• **What is asked**: Leave out the pictures and retype only the lines from the opening line to the line that holds "twiggy(b, h, s, n, 5, lab, int(px", both ends included.

## BEGIN

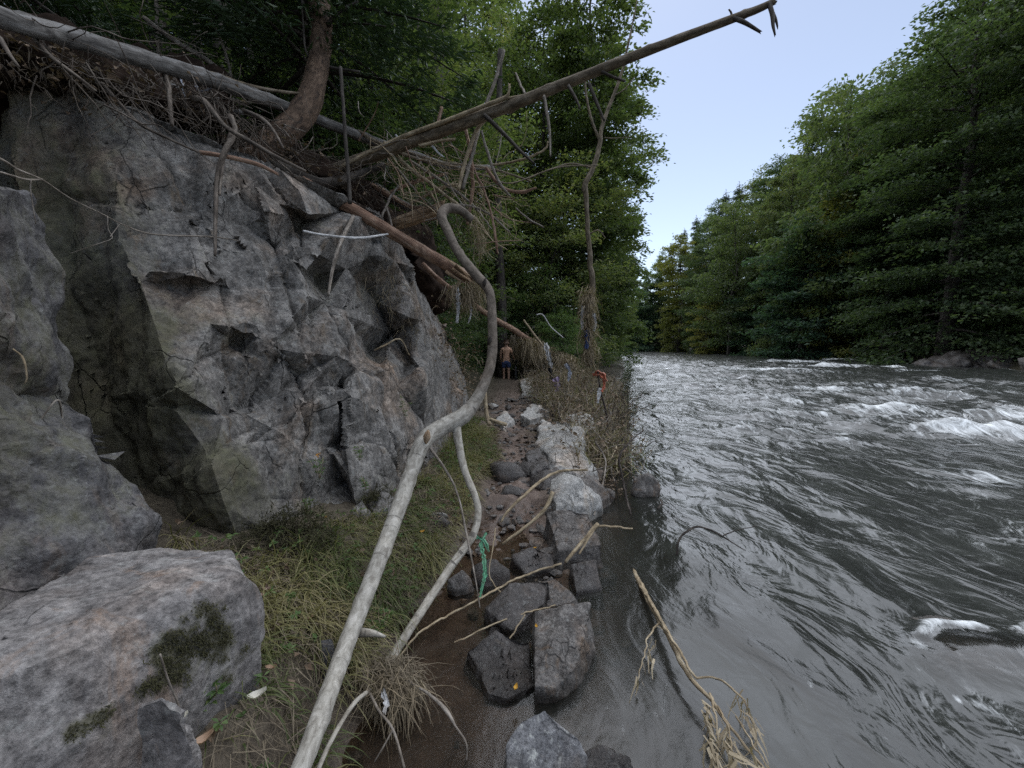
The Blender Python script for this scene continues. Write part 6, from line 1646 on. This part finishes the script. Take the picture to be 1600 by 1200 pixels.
for px, py, d, h, s, n, lab in [(950, 620, 7.0, 1.0, .5, 16, 'thin twiggy shrub leaning over the water beside the orange bag'), (965, 590, 10, 1.2, .7, 16, 'twiggy shrub at the waterline beyond the orange bag'), (945, 665, 5.4, .7, .35, 12, 'low twiggy shrub at the water below the orange bag'), (900, 600, 9, .9, .5, 14, 'twiggy shrub in the middle of the flood debris'), (925, 580, 13, 1.3, .8, 16, 'twiggy shrub around the foot of the bare sapling'), (955, 720, 4.2, .45, .3, 9, 'sparse twigs among the stones at the water'), (870, 640, 7, .6, .4, 12, 'twiggy shrub beside the path in the debris')]:
    b = G(px, py, .1) if False else W(px, py, d); b[2] = max(gz(b[0], b[1]), -.05)
    twiggy(b, h, s, n, 5, lab, int(px + d * 10))

# reeds hanging in the river
reed = empty('reed_bundle', G(1060, 1000, .0), 'withered reed bundle trailing in the river near the bank', 'reeds')
R_ = [[(990, 890, .0, 9), (1012, 935, .06, 13), (1040, 985, .10, 13), (1062, 1030, .11, 12), (1085, 1065, .12, 11), (1108, 1090, .12, 9), (1150, 1150, .11, 7), (1195, 1200, .10, 5), (1240, 1250, .08, 4)],
      [(1000, 915, .04, 6), (1025, 955, .12, 7), (1050, 1000, .14, 7), (1075, 1040, .15, 7), (1090, 1062, .13, 5)],
      [(1030, 970, .10, 5), (1012, 1000, .10, 4), (1002, 1040, .06, 3), (990, 1080, .01, 2)],
      [(1088, 1060, .13, 5), (1120, 1060, .16, 5), (1150, 1082, .16, 5), (1170, 1110, .13, 4), (1182, 1150, .08, 3)],
      [(1108, 1085, .12, 6), (1116, 1110, .13, 5), (1120, 1150, .10, 4), (1118, 1200, .06, 3)],
      [(1112, 1090, .12, 6), (1135, 1130, .13, 5), (1142, 1170, .10, 4), (1140, 1215, .06, 3)],
      [(1150, 1120, .13, 5), (1175, 1160, .12, 4), (1198, 1195, .10, 3), (1230, 1225, .06, 2)]]
for r_ in R_: wood(onwater(r_), 'stick_tan', 'stalk', parent=reed, segs=6, wob=.006)
mb = MB(); n = 150
c = np.vstack([[G(1100 + 18 * t, 1090 + 100 * t, .12) for t in np.linspace(0, 1, 20)], [G(1130 + 20 * t, 1130 + 70 * t, .12) for t in np.linspace(0, 1, 20)], [G(1160 + 25 * t, 1090 + 100 * t, .13) for t in np.linspace(0, 1, 12)], [G(1030 - 30 * t, 970 + 90 * t, .09) for t in np.linspace(0, 1, 8)]])
strips(mb, c[rng.integers(0, len(c), n)] + rng.normal(0, .012, (n, 3)), rng.normal(0, .5, (n, 3)) + [.15, -.5, -.7], rng.uniform(.05, .15, n), rng.uniform(.004, .014, n), 4, .8, np.clip(rng.normal(.5, .22, n), 0, 1), curl=.25)
o = mb.build('withered_blades', M['straw'], reed, smooth=False); o['kind'] = 'stuff'
# ------------------------------------------------------------------ walker with bicycle
PD = 14.2
pb = W(791, 602, PD); PX = pb[0]; PZ = gz(PX, PD) + .04
H = (CAM_Z + ray(793, 533)[2] * PD / ray(793, 533)[1]) - PZ          # stature from the photograph
K = H / 1.74
def body_pt(x, y, z): return (PX + x * K, PD + y * K, PZ + z * K)

def skin_body(name, verts, edges, radii, mat, root=0, levels=1):
    me = bpy.data.meshes.new(name)
    me.from_pydata([body_pt(*v) for v in verts], edges, [])
    org = Vector(body_pt(0, 0, 0))
    for v in me.vertices: v.co -= org
    o = bpy.data.objects.new(name, me); COL.objects.link(o); o.location = org
    sk = o.modifiers.new('skin', 'SKIN'); sk.use_smooth_shade = True
    for i, r in enumerate(radii):
        d = me.skin_vertices[0].data[i]
        rx, ry = (r if isinstance(r, tuple) else (r, r))
        d.radius = (rx * K, ry * K); d.use_root = (i == root)
    s = o.modifiers.new('sub', 'SUBSURF'); s.levels = levels; s.render_levels = levels
    dg = bpy.context.evaluated_depsgraph_get(); dg.update()
    ev = o.evaluated_get(dg)
    m2 = bpy.data.meshes.new_from_object(ev)
    o.modifiers.clear(); o.data = m2
    m2.materials.clear(); m2.materials.append(mat)
    return o

# seen from behind, walking away, right arm out to the bicycle; x to the right, y away
BV = [(0, 0, .96), (0, .02, 1.12), (0, .03, 1.28), (0, .02, 1.42), (0, .03, 1.51), (0, .06, 1.60), (0, .07, 1.68),   # 0-6 pelvis .. head
      (-.095, 0, .90), (-.10, .07, .50), (-.105, .02, .10), (-.105, .13, .04),            # 7-10 left leg, stepping
      (.095, 0, .90), (.10, -.02, .50), (.10, -.10, .12), (.10, -.02, .04),               # 11-14 right leg, behind
      (-.18, .02, 1.41), (-.235, .05, 1.14), (-.20, .20, .95), (-.19, .25, .89),          # 15-18 left arm
      (.18, .02, 1.41), (.27, .02, 1.17), (.335, .22, 1.02), (.345, .29, 1.005)]          # 19-22 right arm
BE = [(0, 1), (1, 2), (2, 3), (3, 4), (4, 5), (5, 6), (0, 7), (7, 8), (8, 9), (9, 10), (0, 11), (11, 12), (12, 13), (13, 14), (3, 15), (15, 16), (16, 17), (17, 18), (3, 19), (19, 20), (20, 21), (21, 22)]
BR = [(.155, .115), (.145, .105), (.165, .11), (.15, .09), .055, .085, .088, .085, .056, .042, .035, .085, .056, .042, .035, .062, .042, .032, .030, .062, .042, .032, .030]
body = skin_body('person', BV, BE, BR, M['skin'])
tag(body, 'shirtless person in navy shorts walking away along the path, holding a bicycle', 'person')
# fingers on both hands, part of the same mesh
def join_tubes(o, chains):
    mb = MB()
    for P, R in chains: tube(mb, [body_pt(*p) for p in P], np.array(R) * K, 6, step=.015 * K, rough=0, tip=True)
    V, F, at = mb.arrays()
    bm = bmesh.new(); bm.from_mesh(o.data)
    vs = [bm.verts.new(tuple(v - np.array(o.location))) for v in V]
    for f in F:
        for q in f:
            try: bm.faces.new([vs[i] for i in q]).smooth = True
            except ValueError: pass
    bm.to_mesh(o.data); bm.free()
ch = []
for (hx, hy, hz), s in (((-.19, .25, .89), -1), ((.345, .29, 1.005), 1)):
    for k, (dx, ln) in enumerate(((-.03, .075), (-.01, .085), (.01, .08), (.03, .062))):
        if s > 0: P = [(hx + dx, hy + .01, hz + .01), (hx + dx, hy + .06, hz + .02), (hx + dx, hy + .085, hz - .01), (hx + dx, hy + .065, hz - .035)]
        else: P = [(hx + dx * .6, hy + dx * .6, hz - .01), (hx + dx * .6, hy + .015 + dx * .6, hz - .05), (hx + dx * .6, hy + .005 + dx * .6, hz - .05 - ln * .6)]
        ch.append((P, [.0095, .009, .0085, .007][:len(P)]))
    ch.append(([(hx - .03 * s, hy, hz), (hx - .055 * s, hy + .03, hz - .015), (hx - .05 * s, hy + .055, hz - .03)], [.012, .010, .008]))
# ears, nose
ch += [([(-.085, .07, 1.64), (-.098, .068, 1.665)], [.022, .016]), ([(.085, .07, 1.64), (.098, .068, 1.665)], [.022, .016]), ([(0, .15, 1.66), (0, .175, 1.635)], [.014, .017])]
join_tubes(body, ch)
for px, s in ((-.032, 1), (.032, 1)):
    pass
mb = MB()
for sx in (-.033, .033):
    tube(mb, [body_pt(sx, .142, 1.655), body_pt(sx, .150, 1.655), body_pt(sx, .154, 1.655)], np.array([.012, .012, .006]) * K, 8, step=.004, rough=0)
mb.build('eyes', M['rubber'], body); mb = MB()
tube(mb, [body_pt(-.028, .138, 1.60), body_pt(0, .148, 1.597), body_pt(.028, .138, 1.60)], np.array([.005, .009, .005]) * K, 6, step=.008, rough=0)
mb.build('mouth', M['pink_leaf'] if False else M['skin'], body)
# shorts
sh = skin_body('shorts', [(0, 0, 1.02), (0, 0, .92), (-.10, .0, .86), (-.108, .04, .64), (.10, 0, .86), (.108, -.012, .64)], [(0, 1), (1, 2), (2, 3), (1, 4), (4, 5)], [(.168, .125), (.172, .135), .115, .098, .115, .098], M['denim'])
hr = skin_body('hair', [(0, .04, 1.68), (0, .05, 1.72), (0, .015, 1.64), (0, .0, 1.60)], [(0, 1), (0, 2), (2, 3)], [(.100, .098), (.085, .085), (.09, .075), (.06, .05)], M['hair'])
for o in (sh, hr):
    o.parent = body; o.location = o.location - body.location
for nm, x, y in (('shoe', -.105, .06), ('shoe', .10, -.07)):
    mb = MB(); zz = .035
    tube(mb, [body_pt(x, y - .10, zz + .01), body_pt(x, y - .05, zz + .025), body_pt(x, y + .06, zz + .012), body_pt(x, y + .15, zz - .002)], np.array([.035, .05, .048, .03]) * K, 10, step=.02, rough=0, tip=True)
    mb.build(nm, M['shoe'], body)

# bicycle wheeled along on the person's right, seen from behind
bx, by = PX + .36 * K, PD + .15
bz = PZ + .01
bike = empty('bicycle', (bx, by, bz), 'black mountain bicycle wheeled along the path by the shirtless person', 'bicycle')
def bp(x, y, z): return np.array([bx + x * K + z * .03, by + y * K, bz + z * K])
def ring(mb, c, r, rr, seg=36, sides=8):
    a = np.linspace(0, 2 * math.pi, seg, endpoint=False)
    b = np.linspace(0, 2 * math.pi, sides, endpoint=False)
    V = []
    for t in a:
        for q in b:
            V.append(bp(c[0] + rr * math.cos(q), c[1] + (r + rr * math.sin(q)) * math.cos(t), c[2] + (r + rr * math.sin(q)) * math.sin(t)))
    i = np.arange(seg * sides).reshape(seg, sides)
    Q = np.stack([i, np.roll(i, -1, 0), np.roll(np.roll(i, -1, 0), -1, 1), np.roll(i, -1, 1)], -1).reshape(-1, 4)
    mb.add(np.array(V), Q)
for cy in (-.52, .54):
    mb = MB(); ring(mb, (0, cy, .345), .315, .030); w = mb.build('wheel', M['rubber'], bike)
    mb = MB(); ring(mb, (0, cy, .345), .285, .010); mb.build('rim', M['steel'], w)
    mb = MB()
    for k in range(16):
        a = k * math.pi / 8
        tube(mb, [bp((-1) ** k * .025, cy, .345), bp(0, cy + .28 * math.cos(a), .345 + .28 * math.sin(a))], [.002, .002], 3, step=.2, rough=0)
    sp_ = mb.build('spokes', M['steel'], w); sp_['kind'] = 'stuff'
mb = MB()
bb, st, hd = (0, -.08, .30), (0, -.22, .80), (0, .34, .84)
for a, b, r in ((bb, st, .018), (st, hd, .018), (bb, (0, .37, .76), .020), ((.045, -.52, .345), bb, .010), ((-.045, -.52, .345), bb, .010), ((.045, -.52, .345), st, .009), ((-.045, -.52, .345), st, .009)):
    tube(mb, [bp(*a), bp(*b)], [r * K, r * K], 8, step=.2, rough=0)
mb.build('frame', M['bike_black'], bike)
mb = MB()
for s in (-.055, .055): tube(mb, [bp(s, .54, .345), bp(s, .42, .70), bp(s * .4, .38, .74)], [.014, .016, .016], 8, step=.2, rough=0)
tube(mb, [bp(0, .38, .72), bp(0, .33, .90)], [.017, .017], 8, step=.2, rough=0)
mb.build('fork', M['bike_black'], bike)
mb = MB(); tube(mb, [bp(-.31, .25, .97), bp(-.12, .30, .95), bp(0, .35, .93), bp(.12, .30, .95), bp(.31, .25, .97)], [.013] * 5, 8, step=.04, rough=0)
hb = mb.build('handlebar', M['bike_black'], bike)
for s in (-1, 1):
    mb = MB(); tube(mb, [bp(s * .22, .275, .96), bp(s * .325, .245, .975)], [.018, .018], 8, step=.05, rough=0); mb.build('grip', M['rubber'], hb)
mb = MB(); tube(mb, [bp(0, -.24, .80), bp(0, -.265, .90)], [.014, .014], 8, step=.05, rough=0); mb.build('seat_post', M['steel'], bike)
mb = MB(); tube(mb, [bp(0, -.38, .925), bp(0, -.33, .93), bp(0, -.22, .925), bp(0, -.10, .925)], [.055, .068, .04, .018], 10, step=.03, rough=0, tip=True); mb.build('saddle', M['rubber'], bike)
mb = MB(); ring(mb, (.05, -.08, .30), .085, .008, 24, 6); mb.build('chainring', M['steel'], bike)
for s, a in ((-1, 1), (1, -1)):
    mb = MB(); tube(mb, [bp(s * .07, -.08, .30), bp(s * .085, -.08 + a * .12, .22)], [.011, .011], 6, step=.05, rough=0)
    tube(mb, [bp(s * .08, -.08 + a * .12, .22), bp(s * .17, -.08 + a * .12, .22)], [.013, .013], 6, step=.05, rough=0); mb.build('pedal', M['bike_black'], bike)
mb = MB(); tube(mb, [bp(0, -.42, .70), bp(0, -.445, .62)], [.028, .022], 8, step=.03, rough=0); mb.build('rear_reflector', M['plastic_white'], bike)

## END

• **Full response**:
The Blender Python script for this scene continues. Write part 6, from line 1646 on. This part finishes the script. Take the picture to be 1600 by 1200 pixels.
for px, py, d, h, s, n, lab in [(950, 620, 7.0, 1.0, .5, 16, 'thin twiggy shrub leaning over the water beside the orange bag'), (965, 590, 10, 1.2, .7, 16, 'twiggy shrub at the waterline beyond the orange bag'), (945, 665, 5.4, .7, .35, 12, 'low twiggy shrub at the water below the orange bag'), (900, 600, 9, .9, .5, 14, 'twiggy shrub in the middle of the flood debris'), (925, 580, 13, 1.3, .8, 16, 'twiggy shrub around the foot of the bare sapling'), (955, 720, 4.2, .45, .3, 9, 'sparse twigs among the stones at the water'), (870, 640, 7, .6, .4, 12, 'twiggy shrub beside the path in the debris')]:
    b = G(px, py, .1) if False else W(px, py, d); b[2] = max(gz(b[0], b[1]), -.05)
    twiggy(b, h, s, n, 5, lab, int(px + d * 10))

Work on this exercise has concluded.